Congress did not get to even debate this law, however. It was deluged with highly-strategic orchestrated pressure from Google and other lobbyists with lots of noise in the tech blogosphere. Rationality did not prevail; this was tribalism and emotionalism. That may be politics as usual in Washington, but as I said, this had a lot of help in ways other issues don't.
Chopra spoke of what he felt was one of his main accomplishments, a site called We the People, which is at whitehouse.gov/petitions which is the usual Web 2.0 nonsense -- zillions of petitions on just about anything (when I visited yesterday, there was a plea for the President never to appear in pictures with hotdogs, as this was junk food he shouldn't be endorsing) -- but buried under the avalanche of what the techs call the "long tail" -- i.e. thousands and thousands of single issues and niche issues. That gives the illusion of "participation" and "freedom" although it's merely the right to make a petition about something that will be immediately buried by the next thing.
Then, there's the usual developers' skew to any such "freedom" platform: a select list of issues that the president has deigned to comment on -- not even do. This is not Workingonit Linden. This is not Statement of Policy, even (although some claim it is). It's just a kind of feel-good. "I've heard you, now let me pat you on the head while you go right back to producing content that will be buried in the long tail." Gov 2.0 idiocy at its height.
Why? Because this sort of fake "we the people" stuff isn't really about "we the people" -- if it were, there would be forums for discussion where people could debate issues -- and they would not be censored. There would be ways for people using the platform to easily link their issues and link their votes, with voter notification and consent. There'd be lots more stuff that would not be the MMORPG-like idiocy of this site, run by game-gods.
But it's not really about democracy or empowerment. It's about letting this particular president use his "administrative resources" to campaign and push his issues, without any sense of consensus.
How has Chopra circumvented democracy, when all he did was just let the president do the modern equivalent of a fire-side chat, you say? Well, here's how:
SOPA/PIPA is exactly what We the People was meant to do. Traditionally, Congress formally requests a Statement of Administration Policy, called a "SAP." Requests for SAPs come in all the time from Congress. We respond based on the dynamics of Washington, priorities and timelines. One would argue that a Washington-centric approach would have have been to await the request for a SAP and publish it, oftentimes when a major vote is happening. If you contrast that were SOPA/PIPA was, still in committee or just getting out of committee, and not yet on the floor, traditionally a White House would not issue a SAP that early. So the train we were on, the routine Washington line of business, we would have awaited the right time to issue a SAP, and done it at congressional request. It just wasn't time yet. The We the People process flipped upside-down to whom we are responsible for providing input.

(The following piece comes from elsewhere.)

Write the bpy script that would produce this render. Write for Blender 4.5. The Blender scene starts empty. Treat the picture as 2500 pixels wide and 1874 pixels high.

In gathering over a hundred thousand signatures, on SOPA/PIPA, the American people effectively demanded a SAP.
No, the American people didn't, just the people driven to that site by tech blogs aware of the issue. And it wasn't a SAP and they didn't get a SAP.
Traditionally, a White House wouldn't issue a SAP that early because it was still being debated, and that's ok. You know, different opinions? Pluralism? Demand to martial facts? Not bullshit about "breaking the Internet" and "censorship" with hysterical hypotheticals.
Note the expression "flipped upside-down". This is a Van Jones phrase, and the right-wing blogs seize on it as code for socialist revolution. They aren't wrong. It's about one group of people, Bolshevik-style, seizing power without due process and without democratic procedure.
But if you don't want to hear it from me, listen to what Nick Judd, covering the story, found:
When I asked Jim Gilliam, the co-founder of NationBuilder, former Brave New Films organizer and all-around Internet-powered-people-power enthusiast, about We the People, he described it to me as a way for President Barack Obama to use "the will of the American people as a cudgel in the fight against Congress."
Let's repeat that again: We the People is to be used to turn the will of the American people as a "cudgel in the fight against Congress". Let's see, who does that remind us of? Why, Beth Noveck, assistant director of the White House Office on Science and Technology who said she wanted to "blow up" Congress. Yes.
Mr. People-Power Enthusiast Jim Gilliam could say such a starkly outrageous Bolshevik sort of thing himself because like most geeks in this business, he believes Congress to be stupid, non-technical and even irrelevant. Who needs Congress when you can get insider geeks to get the president to pre-emptively veto a bill without even issuing a SAP?! Like other geek lobbyists, he thinks that Congress people are "bought and paid for" by all these terrible Koch-brother-funded lobbyists or evil telecoms or arms dealers or something and therefore should be "stopped". Congress is "broken" to someone who doesn't share the views of the majority Republican Congress.
That the anti-SOPA congress people had their own funding doesn't perturb him. That funding is part of freedom of expression and has to stand if we are to have a meaningful First Amendment doesn't persuade him. That most of his fellow Americans just aren't persuaded by his radical views doesn't faze hims. He wants an express-train to public policy, and this is how he got it.
So We the People is circumvention software. It's about circumventing Congress -- even though it is elected and believes it has every right to call itself "we the people". Circumvention software is often needed to get around authoritarian governments. But the United States doesn't have an authoritarian government (at least not yet, as the Wired State gang like Chopra aren't in total power yet). So what is being circumvented is your neighbour's electoral will that you simply disagree with.
So what is the task with something sinister like this, that is actually undermining elected, representative democracy in the guise of being "more" democratic? Well, it may sink of its own weight, especially if Obama doesn't get re-elected, and especially if the petitions which he will be too politic to comment on start to pile up (like banning drones or legalizing drugs, neither of which are positions he will be taking, certainly in the next six months).
One could try to jam the machine with more authentic petitions to show up the geek machine politics -- but the machine is already jammed by the irrelevancy of a zillion long-tale petitions. One could try to get a petition about process, demanding a full First-Amendment-compliance town hall style forums without the usual fussy "civility" moderation" and try to get authenticity there, but druggies and birthers and such might overrun it (I'm for doing it anyway).
But is it worth it? Whitehouse.gov ranks at...1,223 on Alexa. Whitehouse.gov/petitions will be that much less. Is it really a place to bother with?